> INSTRUCTION
Below are some records. Retype exactly the lines from the one containing "were 1920x1080 pixels." through the one containing "from mathutils.geometry import", both included, skipping every picture.

> RAW RECORDS
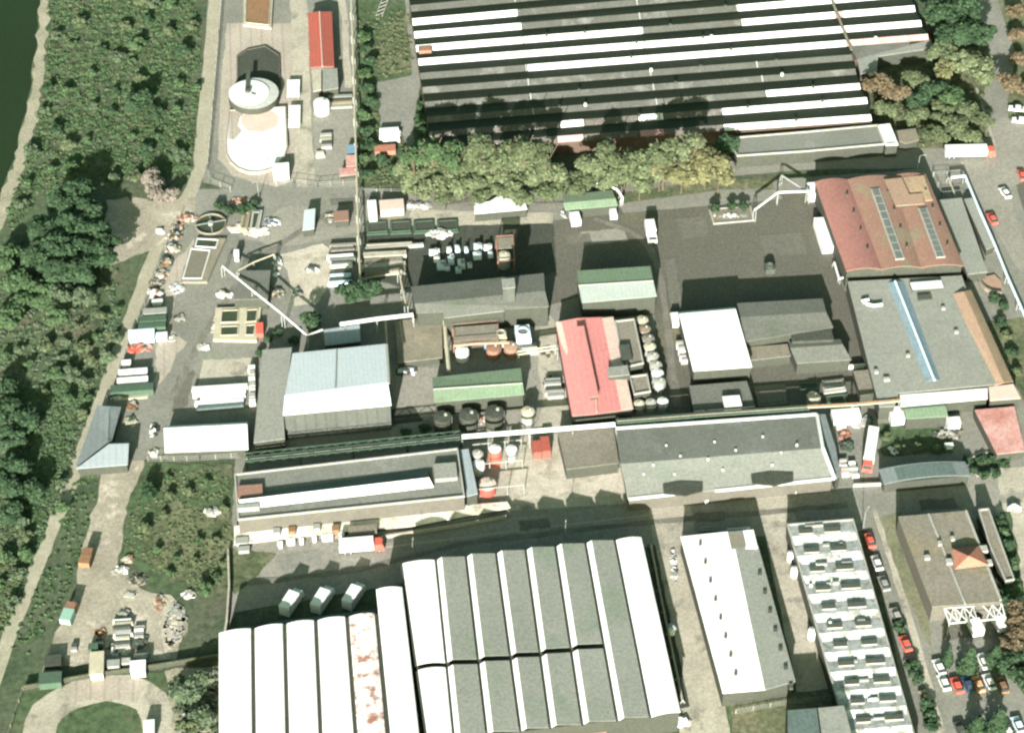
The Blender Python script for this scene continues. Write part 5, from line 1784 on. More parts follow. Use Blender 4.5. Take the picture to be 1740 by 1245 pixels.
# heaps of scrap along the track and on the waste ground
SC = ['white_paint', 'pale_paint', 'brown_paint', 'dark_paint', 'concrete']
for x, y, rx, ry, h, ms, lab in (
        (318, 372, 16, 7, 1.2, ['orange_tile', 'concrete', 'pink_roof'], 'heap of pinkish bricks left of the round thickener'),
        (302, 386, 11, 7, 1.2, ['orange_tile', 'dark_paint', 'concrete'], 'small reddish heap near the dirt track head'),
        (272, 394, 5, 4, 1.0, ['white_paint'], 'tiny white heap on the dirt track edge'),
        (296, 402, 13, 9, 1.3, SC, 'mixed white scrap heap, top one along the track fence'),
        (292, 424, 12, 8, 1.2, SC, 'mixed scrap heap left of the dark settling basin'),
        (284, 446, 10, 9, 1.2, ['dark_paint', 'brown_paint', 'concrete'], 'dark brown scrap heap halfway along the track fence'),
        (274, 466, 11, 7, 1.1, SC, 'pale scrap heap below the dark brown one'),
        (266, 482, 12, 6, 1.0, ['dark_paint', 'brown_paint', 'grey_paint'], 'low dark scrap heap above the rusty white heap'),
        (262, 500, 16, 7, 1.4, ['rust_paint', 'white_paint', 'dark_paint'], 'rusty and white heap above the container row'),
        (237, 591, 20, 8, 1.4, ['red_paint', 'rust_paint', 'pale_paint'], 'bright red scrap heap between the containers and white boxes'),
        (200, 672, 18, 8, 1.2, ['white_paint', 'dark_paint', 'pale_paint'], 'white scrap heap at the top of the hip roof shed'),
        (300, 490, 12, 8, .7, ['blue_grey_roof', 'concrete', 'pink_roof'], 'flat bluish heap of slabs on the pinkish yard'),
        (262, 732, 6, 10, 1.2, ['white_paint', 'dark_paint'], 'white drums heap at the left end of the white shed'),
        (262, 770, 6, 6, 1.0, ['white_paint', 'cream_paint'], 'small white heap at the lower left corner of white shed'),
        (404, 388, 16, 6, .9, ['white_paint', 'pink_roof', 'concrete'], 'pale rubble heap right of the round thickener'),
        (436, 394, 24, 7, 1.0, ['white_paint', 'pink_roof', 'white_roof'], 'long bright white rubble heap beside the narrow troughs'),
        (462, 378, 14, 6, .9, ['grey_paint', 'white_paint', 'dark_blue_paint'], 'grey white rubble heap at the end of the narrow troughs'),
        (470, 452, 7, 15, 1.2, ['white_paint', 'pale_paint', 'grey_paint'], 'white rubbish heap at the west edge of the pale pad'),
        (530, 458, 11, 6, 1.0, ['dark_paint', 'white_paint', 'grey_paint'], 'dark and white heap on the middle of the pale pad'),
        (470, 498, 14, 8, 1.0, ['tan_paint', 'pale_paint', 'dark_paint'], 'tan debris heap right of the grey control house'),
        (506, 498, 8, 7, 1.2, ['dark_green_paint', 'grey_paint'], 'dark round heap at the south end of pale pad'),
        (382, 502, 14, 6, 1.0, ['white_paint', 'cream_paint'], 'white sand heap above the yellow framed basin'),
        (368, 550, 5, 16, .8, ['white_paint', 'concrete'], 'white rubble along the left side of the yellow framed basin'),
        (206, 968, 14, 6, 1.0, ['white_paint', 'pale_paint'], 'white rubble heap on the dirt road at the foot of mound'),
        (218, 950, 10, 5, 1.0, ['concrete', 'brown_paint'], 'brown and grey rubble heap above the white one'),
        (234, 985, 16, 9, .9, ['brown_roof', 'dirt', 'dark_paint'], 'dark earth heap at the foot of the mound'),
        (272, 1024, 8, 14, .8, ['rust_paint', 'dirt'], 'rust brown earth heap beside the slab rubble'),
        (360, 870, 14, 6, .9, ['white_paint', 'pale_paint'], 'white rubble heap on the grassy mound'),
        (320, 1010, 10, 6, 1.0, ['white_paint', 'grey_paint', 'concrete'], 'small white heap below the mound near the fence'),
        (205, 1105, 18, 8, .8, ['cream_paint', 'dark_green_paint', 'white_paint'], 'pale heap of parts below the machine rows'),
        (238, 1090, 12, 10, 1.2, ['dark_green_paint', 'dark_paint'], 'dark green heap right of the machine rows'),
        (172, 1076, 8, 5, 1.0, ['orange_paint', 'dark_paint'], 'orange and dark heap left of machine rows'),
        (1462, 720, 14, 8, 1.0, ['pale_paint', 'grey_paint', 'white_paint'], 'grey heap in the goods yard below the white container'),
        (1434, 736, 8, 10, 1.2, ['orange_tile', 'dark_paint'], 'dark heap with an orange piece in the goods yard'),
        (1440, 758, 13, 8, 1.3, ['dark_green_paint', 'dark_paint'], 'dark green heap left of the long white lorry'),
        (1560, 708, 44, 3, .8, ['white_paint', 'pink_roof', 'grey_paint'], 'narrow line of white and pink scrap in front of green shed'),
        (1612, 738, 24, 9, 1.3, ['brown_roof', 'dark_paint', 'pale_paint'], 'brown dark heap below the white box in the goods yard'),
        (1520, 768, 12, 6, 1.0, ['white_paint', 'dark_paint'], 'white and dark heap behind the arched store'),
        (1626, 690, 16, 8, 1.1, ['white_paint', 'grey_paint', 'dark_paint'], 'white grey heap between the canopy and the red roof'),
        (1152, 1225, 22, 9, 1.3, ['white_paint', 'white_roof', 'pink_roof'], 'bright white heap at the foot of the saw-tooth hall'),
        (1142, 1068, 6, 6, 1.3, ['white_paint', 'blue_grey_roof'], 'small white heap between saw-tooth hall and side street'),
        (1000, 521, 9, 4, 1.0, ['white_paint'], 'small white sheet heap in front of the green store'),
        (940, 652, 16, 12, 1.2, ['grey_paint', 'pale_paint', 'dark_paint'], 'grey machine heap left of the red hall'),
        (690, 632, 17, 7, 1.4, ['white_paint', 'pale_blue_paint', 'dark_paint'], 'white machine heap beside the tall grey hall corner'),
        (805, 715, 24, 6, 1.0, ['pink_roof', 'grey_paint', 'brown_paint'], 'pinkish pipework heap above the bright pipe bridge'),
        (748, 398, 22, 7, 1.3, ['white_paint', 'white_roof', 'pale_paint'], 'bright white heap at the top corner of the equipment pit'),
        (706, 350, 24, 5, 1.0, ['pale_paint', 'grey_paint', 'white_paint'], 'grey white heap behind the dark trough row'),
        (560, 370, 6, 8, 1.0, ['dark_paint', 'concrete'], 'dark heap left of the rust brown shed'),
        (404, 342, 20, 5, .6, ['orange_tile', 'concrete'], 'low orange brick heap beside the street sign end')):
    heap(x, y, rx, ry, h, int(14 + rx * ry * .22), ms, lab)
heap(296, 1062, 16, 38, .5, 190, ['concrete', 'pale_paint', 'concrete_pale', 'grey_paint'], 'long low field of broken concrete slabs beside the waste ground', 'rubble_field', 'rubble')
heap(340, 1200, 26, 50, .5, 150, ['concrete', 'pale_paint', 'dirt', 'white_paint'], 'grey white rubble field between the gravel loop and white vaults', 'rubble_field', 'rubble')

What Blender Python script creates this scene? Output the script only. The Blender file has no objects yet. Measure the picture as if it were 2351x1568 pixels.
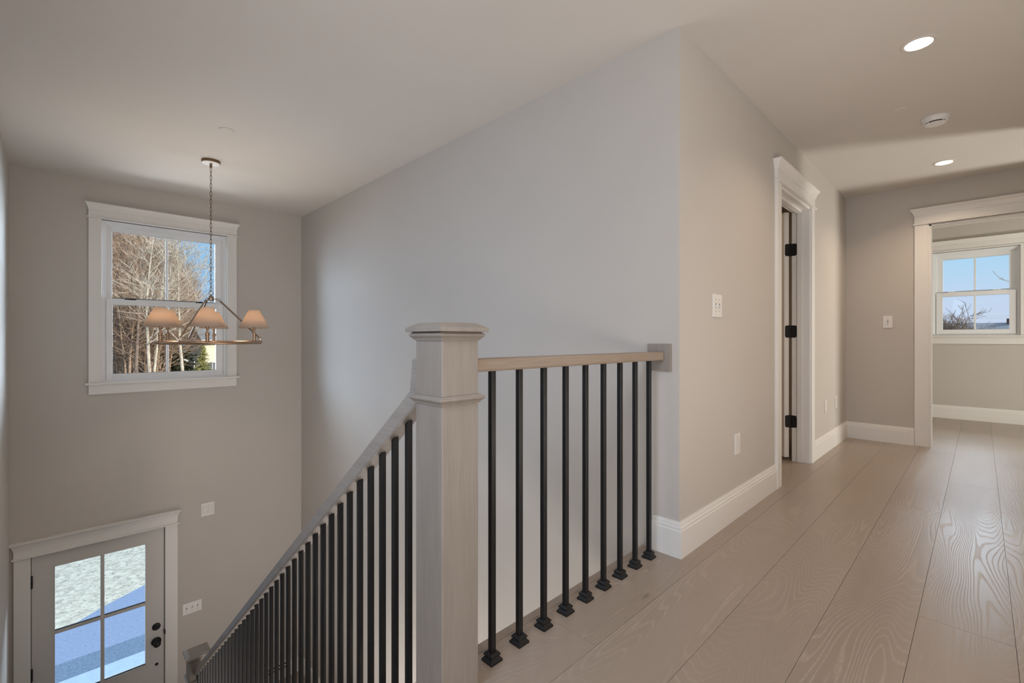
import bpy, bmesh, math, random
from mathutils import Vector, Matrix
R = math.radians
C = bpy.context.scene.collection
random.seed(7)

# ------------------------------------------------------------------ materials
def nt(name):
    m = bpy.data.materials.new(name); m.use_nodes = True
    t = m.node_tree; b = t.nodes['Principled BSDF']
    return m, t, b
def L(t, a, b): t.links.new(a, b)
def paint(name, col, rough=0.85, bump=0.02, scale=220, var=0.03):
    m, t, b = nt(name)
    b.inputs['Roughness'].default_value = rough
    tc = t.nodes.new('ShaderNodeTexCoord')
    n = t.nodes.new('ShaderNodeTexNoise'); n.inputs['Scale'].default_value = 2.5; n.inputs['Detail'].default_value = 3
    L(t, tc.outputs['Object'], n.inputs['Vector'])
    r = t.nodes.new('ShaderNodeMapRange'); r.inputs['To Min'].default_value = 1 - var; r.inputs['To Max'].default_value = 1 + var
    L(t, n.outputs['Fac'], r.inputs['Value'])
    h = t.nodes.new('ShaderNodeHueSaturation'); h.inputs['Color'].default_value = (*col, 1)
    L(t, r.outputs['Result'], h.inputs['Value']); L(t, h.outputs['Color'], b.inputs['Base Color'])
    n2 = t.nodes.new('ShaderNodeTexNoise'); n2.inputs['Scale'].default_value = scale; n2.inputs['Detail'].default_value = 2
    L(t, tc.outputs['Object'], n2.inputs['Vector'])
    bp = t.nodes.new('ShaderNodeBump'); bp.inputs['Strength'].default_value = bump; bp.inputs['Distance'].default_value = 0.002
    L(t, n2.outputs['Fac'], bp.inputs['Height']); L(t, bp.outputs['Normal'], b.inputs['Normal'])
    return m
def metal(name, col, rough=0.4, met=1.0):
    m, t, b = nt(name)
    b.inputs['Metallic'].default_value = met
    tc = t.nodes.new('ShaderNodeTexCoord')
    n = t.nodes.new('ShaderNodeTexNoise'); n.inputs['Scale'].default_value = 60
    L(t, tc.outputs['Object'], n.inputs['Vector'])
    r = t.nodes.new('ShaderNodeMapRange'); r.inputs['To Min'].default_value = rough * .8; r.inputs['To Max'].default_value = rough * 1.2
    L(t, n.outputs['Fac'], r.inputs['Value']); L(t, r.outputs['Result'], b.inputs['Roughness'])
    b.inputs['Base Color'].default_value = (*col, 1)
    return m
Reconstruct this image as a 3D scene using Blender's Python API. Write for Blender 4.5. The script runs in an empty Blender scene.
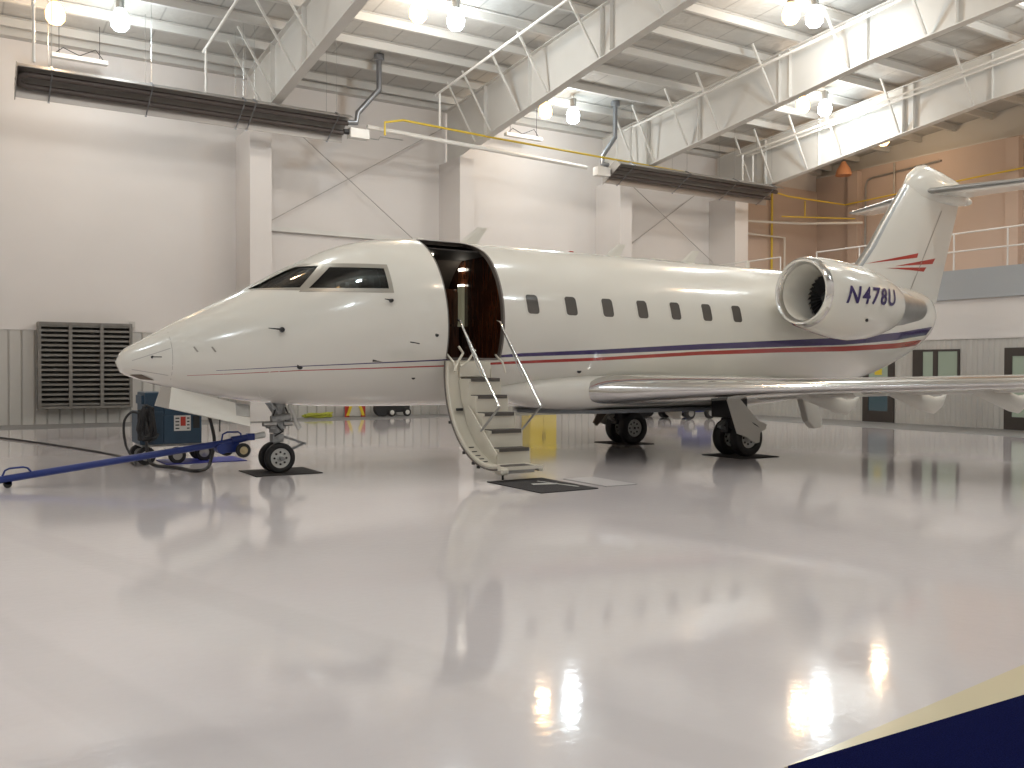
import bpy, bmesh, math, random
import numpy as np
from mathutils import Vector, Matrix
random.seed(4)
PI = math.pi
S = bpy.context.scene
COL = S.collection

# ------------------------------------------------------------------ camera
F_PX, YAW, PITCH, ROLL = 914.7562, 0.5572804, -0.0158895, 0.0025864
CAM = Vector((-2.0124736, -13.5001051, 1.5529324))
fw = Vector((math.sin(YAW)*math.cos(PITCH), math.cos(YAW)*math.cos(PITCH), math.sin(PITCH)))
r0 = Vector((math.cos(YAW), -math.sin(YAW), 0)); u0 = r0.cross(fw)
rr = r0*math.cos(ROLL)+u0*math.sin(ROLL); uu = -r0*math.sin(ROLL)+u0*math.cos(ROLL)
cd = bpy.data.cameras.new('camera'); cam = bpy.data.objects.new('camera', cd); COL.objects.link(cam)
cd.sensor_width = 36; cd.lens = F_PX/1024*36; cd.clip_end = 200; cd.clip_start = 0.05
m = Matrix((rr, uu, -fw)).transposed().to_4x4(); m.translation = CAM
cam.matrix_world = m
S.camera = cam
# ------------------------------------------------------------------ world, exposure
w = bpy.data.worlds.new('world'); S.world = w; w.use_nodes = True
w.node_tree.nodes['Background'].inputs[0].default_value = (0.05, 0.055, 0.06, 1)
w.node_tree.nodes['Background'].inputs[1].default_value = 0.3
S.view_settings.view_transform = 'Standard'; S.view_settings.look = 'None'
S.view_settings.gamma = 1; S.view_settings.use_curve_mapping = False
S.view_settings.exposure = 0.1
LAMP_W = 185
WARM = (1.0, 0.72, 0.46); COOL = (0.87, 0.955, 1.0)

# ------------------------------------------------------------------ materials
def mat(name, col, rough=.5, metal=0, spec=.5, coat=0, emis=None, es=0, trans=0, bump=None, mottled=None, alpha=1):
    m = bpy.data.materials.new(name); m.use_nodes = True
    nt = m.node_tree; b = nt.nodes['Principled BSDF']
    b.inputs['Base Color'].default_value = (*col, 1); b.inputs['Roughness'].default_value = rough
    b.inputs['Metallic'].default_value = metal; b.inputs['Specular IOR Level'].default_value = spec
    b.inputs['Coat Weight'].default_value = coat; b.inputs['Coat Roughness'].default_value = .04
    b.inputs['Transmission Weight'].default_value = trans
    if emis: b.inputs['Emission Color'].default_value = (*emis, 1); b.inputs['Emission Strength'].default_value = es
    tc = nt.nodes.new('ShaderNodeTexCoord')
    if mottled:
        sc, amt = mottled
        n = nt.nodes.new('ShaderNodeTexNoise'); n.inputs['Scale'].default_value = sc; n.inputs['Detail'].default_value = 5
        nt.links.new(tc.outputs['Object'], n.inputs['Vector'])
        r = nt.nodes.new('ShaderNodeMapRange'); r.inputs[1].default_value = .3; r.inputs[2].default_value = .7
        r.inputs[3].default_value = 1-amt; r.inputs[4].default_value = 1+amt*.5
        nt.links.new(n.outputs[0], r.inputs[0])
        v = nt.nodes.new('ShaderNodeVectorMath'); v.operation = 'SCALE'; v.inputs[0].default_value = col
        nt.links.new(r.outputs[0], v.inputs[3]); nt.links.new(v.outputs[0], b.inputs['Base Color'])
    if bump:
        sc, st = bump
        n = nt.nodes.new('ShaderNodeTexNoise'); n.inputs['Scale'].default_value = sc; n.inputs['Detail'].default_value = 3
        nt.links.new(tc.outputs['Object'], n.inputs['Vector'])
        bp = nt.nodes.new('ShaderNodeBump'); bp.inputs['Strength'].default_value = st; bp.inputs['Distance'].default_value = .02
        nt.links.new(n.outputs[0], bp.inputs['Height']); nt.links.new(bp.outputs[0], b.inputs['Normal'])
    return m
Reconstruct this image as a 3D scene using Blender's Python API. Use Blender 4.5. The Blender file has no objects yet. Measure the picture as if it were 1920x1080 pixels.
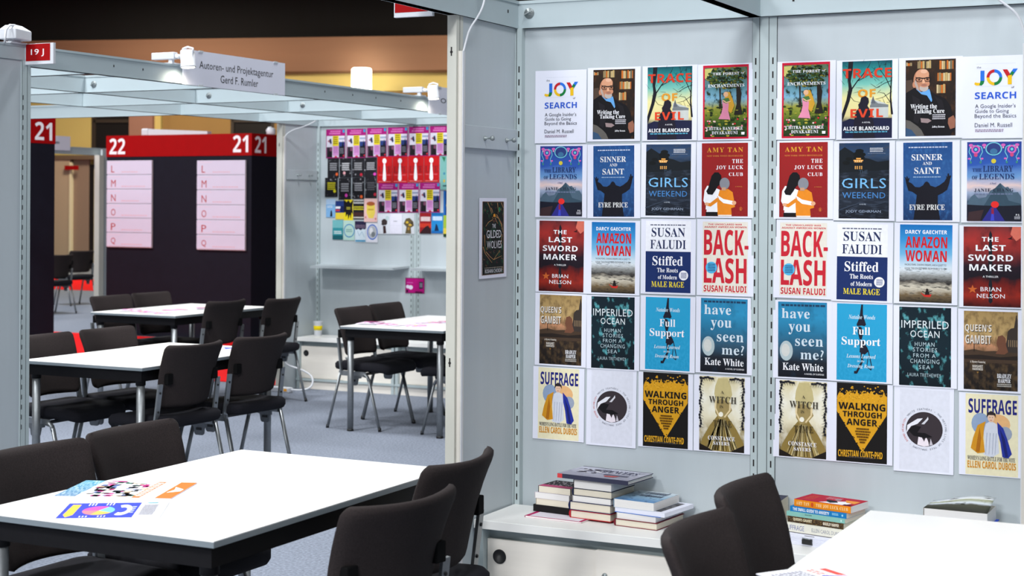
import bpy, bmesh, math, random
from mathutils import Vector, Matrix
from mathutils.geometry import tessellate_polygon

# ------------------------------------------------------------------ camera
sc = bpy.context.scene
COL = sc.collection
YAW, ROLL, EYE = 0.4622, 0.0056, 1.60
cam_d = bpy.data.cameras.new('camera')
cam_d.sensor_width = 36.0
cam_d.lens = 2944.0 / 1920.0 * 36.0
cam_d.shift_y = -(540.0 - 383.5) / 1920.0
cam_d.clip_start = 0.05
cam_d.clip_end = 120
cam_d.dof.use_dof = True
cam_d.dof.focus_distance = 6.0
cam_d.dof.aperture_fstop = 5.6
cam = bpy.data.objects.new('camera', cam_d)
COL.objects.link(cam)
cam.location = (0, 0, EYE)
cam.rotation_euler = (Matrix.Rotation(YAW, 3, 'Z') @ Matrix.Rotation(math.pi / 2, 3, 'X') @ Matrix.Rotation(ROLL, 3, 'Z')).to_euler()
sc.camera = cam

# ------------------------------------------------------------------ view + world
vs = sc.view_settings
vs.view_transform = 'Standard'
vs.look = 'None'
vs.gamma = 1.0
vs.use_curve_mapping = False
vs.exposure = 0.45
world = bpy.data.worlds.new('hall_air')
sc.world = world
world.use_nodes = True
wbg = world.node_tree.nodes['Background']
wbg.inputs[0].default_value = (0.88, 0.94, 1.0, 1)
wbg.inputs[1].default_value = 0.15


def area_light(name, loc, power, size, col=(1, 1, 1), rot=(0, 0, 0), size_y=None):
    d = bpy.data.lights.new(name, 'AREA')
    d.energy = power
    d.color = col
    d.shape = 'RECTANGLE' if size_y else 'SQUARE'
    d.size = size
    if size_y:
        d.size_y = size_y
    o = bpy.data.objects.new(name, d)
    o.location = loc
    o.rotation_euler = rot
    COL.objects.link(o)
    return o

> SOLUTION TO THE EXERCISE
Reconstruct this image as a 3D scene using Blender's Python API. Use Blender 4.5. The Blender file has no objects yet. Measure the picture as if it were 1920x1080 pixels.
import bpy, bmesh, math, random
from mathutils import Vector, Matrix
from mathutils.geometry import tessellate_polygon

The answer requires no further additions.